* Instructions to follow:
From the line containing "m_reveal=stucco('stucco_reveal',(.68,.68,.68),150,.4,.005)" to the last line of the data below, copy everything exactly and nothing else; pictures stay out.

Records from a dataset
══════
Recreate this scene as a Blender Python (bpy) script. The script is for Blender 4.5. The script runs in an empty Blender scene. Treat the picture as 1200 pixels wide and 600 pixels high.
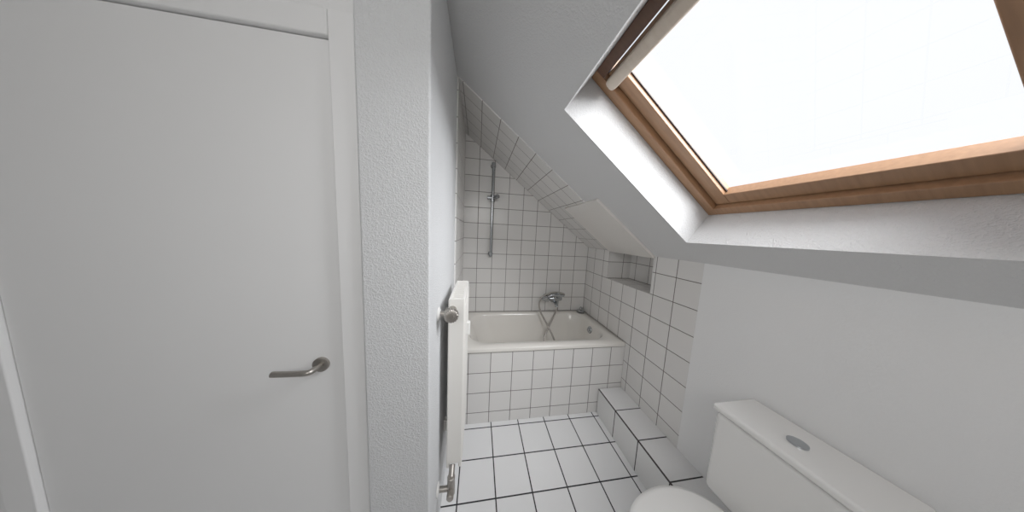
import bpy, bmesh, math
from mathutils import Vector, Matrix

F=243.8566; YAW=.1628; PIT=.1112; ROL=.0475
CAM=Vector((.161,-2.2289,1.5))
W=1.4148; ZT=2.4693; ZK=1.3803; H=.6238; D=.737; WL=1.204; HL=.22
YB=-.7555; YP=-1.4906; YR=-3.3; XL=-1.9; YT=-1.26
K=(ZT-ZK)/W
def sz(X): return ZK+K*(W-X)
SN=Vector((K,0,1)).normalized()      # outward normal of the slope
SD=Vector((1,0,-K)).normalized()     # down the slope

fw=Vector((math.sin(YAW)*math.cos(PIT),math.cos(YAW)*math.cos(PIT),-math.sin(PIT)))
r0=Vector((math.cos(YAW),-math.sin(YAW),0)); u0=r0.cross(fw)
R=math.cos(ROL)*r0+math.sin(ROL)*u0; U=-math.sin(ROL)*r0+math.cos(ROL)*u0
cd=bpy.data.cameras.new('camera'); cam=bpy.data.objects.new('camera',cd)
bpy.context.collection.objects.link(cam)
M=Matrix((R,U,-fw)).transposed().to_4x4(); M.translation=CAM; cam.matrix_world=M
cd.sensor_width=36; cd.lens=F*36/1200; cd.clip_start=.01
bpy.context.scene.camera=cam

# ---------------- materials
def newmat(name):
    m=bpy.data.materials.new(name); m.use_nodes=True
    nt=m.node_tree; b=nt.nodes['Principled BSDF']; return m,nt,b
def simple(name,col,rough=.4,metal=0,noise=0,nscale=30,bump=0,bscale=200,coat=0):
    m,nt,b=newmat(name)
    b.inputs['Base Color'].default_value=(*col,1); b.inputs['Roughness'].default_value=rough
    b.inputs['Metallic'].default_value=metal; b.inputs['Coat Weight'].default_value=coat
    geo=nt.nodes.new('ShaderNodeNewGeometry')
    n=nt.nodes.new('ShaderNodeTexNoise'); n.inputs['Scale'].default_value=nscale; n.inputs['Detail'].default_value=4
    nt.links.new(geo.outputs['Position'],n.inputs['Vector'])
    mx=nt.nodes.new('ShaderNodeMix'); mx.data_type='RGBA'
    mx.inputs[6].default_value=(*[c*(1-noise) for c in col],1); mx.inputs[7].default_value=(*[min(1,c*(1+noise)) for c in col],1)
    nt.links.new(n.outputs['Fac'],mx.inputs[0]); nt.links.new(mx.outputs[2],b.inputs['Base Color'])
    return m
def tile(name,ua,va,pu,pv,ou,ov,g,col,gcol,rough=.2,var=.025):
    m,nt,b=newmat(name); N=nt.nodes; Lk=nt.links
    geo=N.new('ShaderNodeNewGeometry')
    def math_(op,a,b_=None):
        n=N.new('ShaderNodeMath'); n.operation=op
        for i,v in enumerate((a,b_)):
            if v is None: continue
            if isinstance(v,(int,float)): n.inputs[i].default_value=v
            else: Lk.new(v,n.inputs[i])
        return n.outputs[0]
    def coord(ax,off,p):
        d=N.new('ShaderNodeVectorMath'); d.operation='DOT_PRODUCT'; d.inputs[1].default_value=ax
        Lk.new(geo.outputs['Position'],d.inputs[0])
        return math_('DIVIDE',math_('SUBTRACT',d.outputs['Value'],off),p)
    cu=coord(ua,ou,pu); cv=coord(va,ov,pv)
    def edge(c,p):
        f=math_('FRACT',c); return math_('MULTIPLY',math_('MINIMUM',f,math_('SUBTRACT',1.0,f)),p)
    e=math_('MINIMUM',edge(cu,pu),edge(cv,pv))
    mr=N.new('ShaderNodeMapRange'); mr.interpolation_type='SMOOTHSTEP'
    Lk.new(e,mr.inputs[0]); mr.inputs[1].default_value=g*.5-.0006; mr.inputs[2].default_value=g*.5+.0006
    cv_=N.new('ShaderNodeCombineXYZ'); Lk.new(math_('FLOOR',cu),cv_.inputs[0]); Lk.new(math_('FLOOR',cv),cv_.inputs[1])
    wn=N.new('ShaderNodeTexWhiteNoise'); Lk.new(cv_.outputs[0],wn.inputs['Vector'])
    t=N.new('ShaderNodeMix'); t.data_type='RGBA'
    t.inputs[6].default_value=(*[c*(1-var) for c in col],1); t.inputs[7].default_value=(*[min(1,c*(1+var)) for c in col],1)
    Lk.new(wn.outputs['Value'],t.inputs[0])
    mx=N.new('ShaderNodeMix'); mx.data_type='RGBA'; Lk.new(mr.outputs[0],mx.inputs[0])
    mx.inputs[6].default_value=(*gcol,1); Lk.new(t.outputs[2],mx.inputs[7])
    Lk.new(mx.outputs[2],b.inputs['Base Color'])
    rr=N.new('ShaderNodeMapRange'); Lk.new(mr.outputs[0],rr.inputs[0]); rr.inputs[3].default_value=.8; rr.inputs[4].default_value=rough
    Lk.new(rr.outputs[0],b.inputs['Roughness'])
    mr2=N.new('ShaderNodeMapRange'); mr2.interpolation_type='SMOOTHSTEP'
    Lk.new(e,mr2.inputs[0]); mr2.inputs[1].default_value=g*.3; mr2.inputs[2].default_value=g*.5+.002
    bp=N.new('ShaderNodeBump'); bp.inputs['Strength'].default_value=.6; bp.inputs['Distance'].default_value=.002
    Lk.new(mr2.outputs[0],bp.inputs['Height']); Lk.new(bp.outputs['Normal'],b.inputs['Normal'])
    return m
TC=(.81,.795,.775); GC=(.13,.105,.095)
m_back=tile('tile_back',(1,0,0),(0,0,1),.158,.160,W,H,.0045,TC,GC)
m_front=tile('tile_front',(1,0,0),(0,0,1),.168,.165,W-.127,.588,.0045,TC,GC)
m_side=tile('tile_side',(0,1,0),(0,0,1),.158,.160,0,H,.0045,TC,GC)
m_slope=tile('tile_slope',(0,1,0),tuple(SD),.158,.158,0,Vector((W,0,ZK)).dot(SD),.0045,TC,GC)
m_sill=tile('tile_sill',(0,1,0),(1,0,0),.158,.158,0,W,.0045,TC,GC)
m_floor=tile('tile_floor',(1,0,0),(0,1,0),.215,.220,.30,-.778,.0075,(.86,.86,.865),(.02,.02,.022),.18,.015)
m_ledge_t=tile('tile_ledge_top',(1,0,0),(0,1,0),.5,.226,WL,-D,.007,(.82,.82,.82),(.02,.02,.02),.15,.02)
m_ledge_s=tile('tile_ledge_side',(0,1,0),(0,0,1),.226,.5,-D,-.2,.007,(.82,.82,.81),(.02,.02,.02),.15,.02)

def stucco(name,col,scale=170,strength=.55,dist=.006):
    m,nt,b=newmat(name); N=nt.nodes; Lk=nt.links
    b.inputs['Base Color'].default_value=(*col,1); b.inputs['Roughness'].default_value=.85
    geo=N.new('ShaderNodeNewGeometry')
    n=N.new('ShaderNodeTexNoise'); n.inputs['Scale'].default_value=scale; n.inputs['Detail'].default_value=2.5; n.inputs['Distortion'].default_value=.6
    Lk.new(geo.outputs['Position'],n.inputs['Vector'])
    r=N.new('ShaderNodeMapRange'); r.interpolation_type='SMOOTHSTEP'; Lk.new(n.outputs['Fac'],r.inputs[0]); r.inputs[1].default_value=.42; r.inputs[2].default_value=.66
    bp=N.new('ShaderNodeBump'); bp.inputs['Strength'].default_value=strength; bp.inputs['Distance'].default_value=dist
    Lk.new(r.outputs[0],bp.inputs['Height']); Lk.new(bp.outputs['Normal'],b.inputs['Normal'])
    return m
m_wall=stucco('stucco_white',(.76,.77,.78),strength=.38)
m_ceil=stucco('stucco_ceiling',(.74,.74,.74),150,.25,.004)
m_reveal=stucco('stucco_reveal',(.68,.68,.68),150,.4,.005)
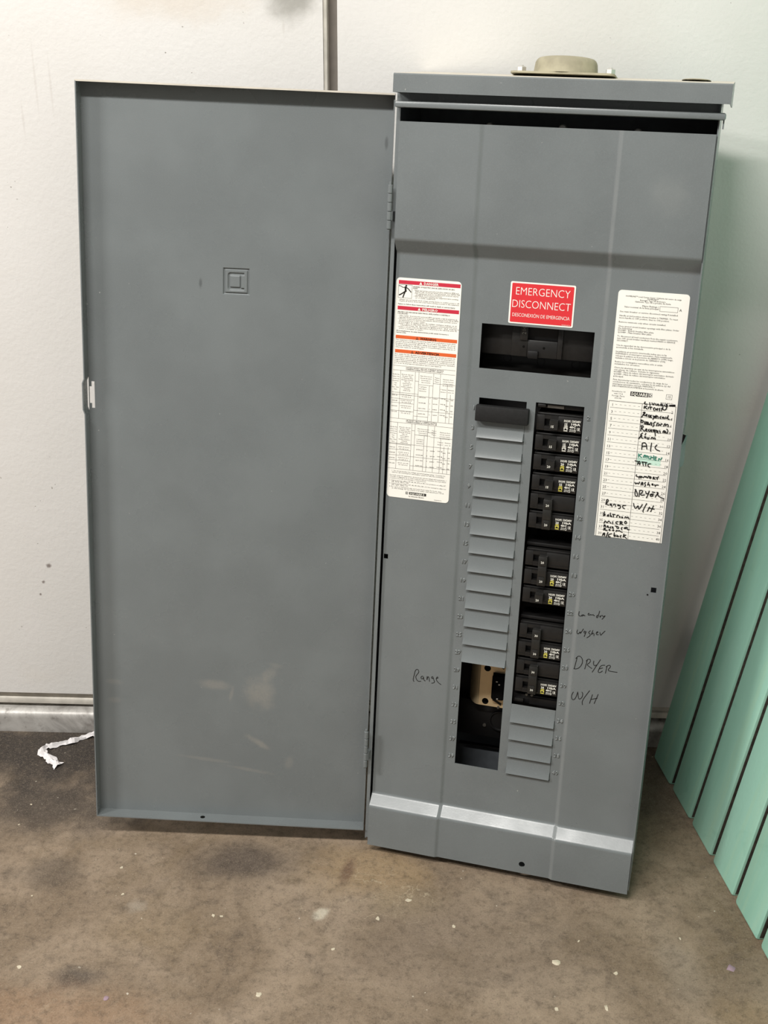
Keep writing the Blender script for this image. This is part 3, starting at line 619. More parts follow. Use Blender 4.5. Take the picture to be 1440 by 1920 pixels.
══════
* Correct output:
m_reveal=stucco('stucco_reveal',(.68,.68,.68),150,.4,.005)
Keep writing the Blender script for this image. This is part 3, starting at line 619. More parts follow. Use Blender 4.5. Take the picture to be 1440 by 1920 pixels.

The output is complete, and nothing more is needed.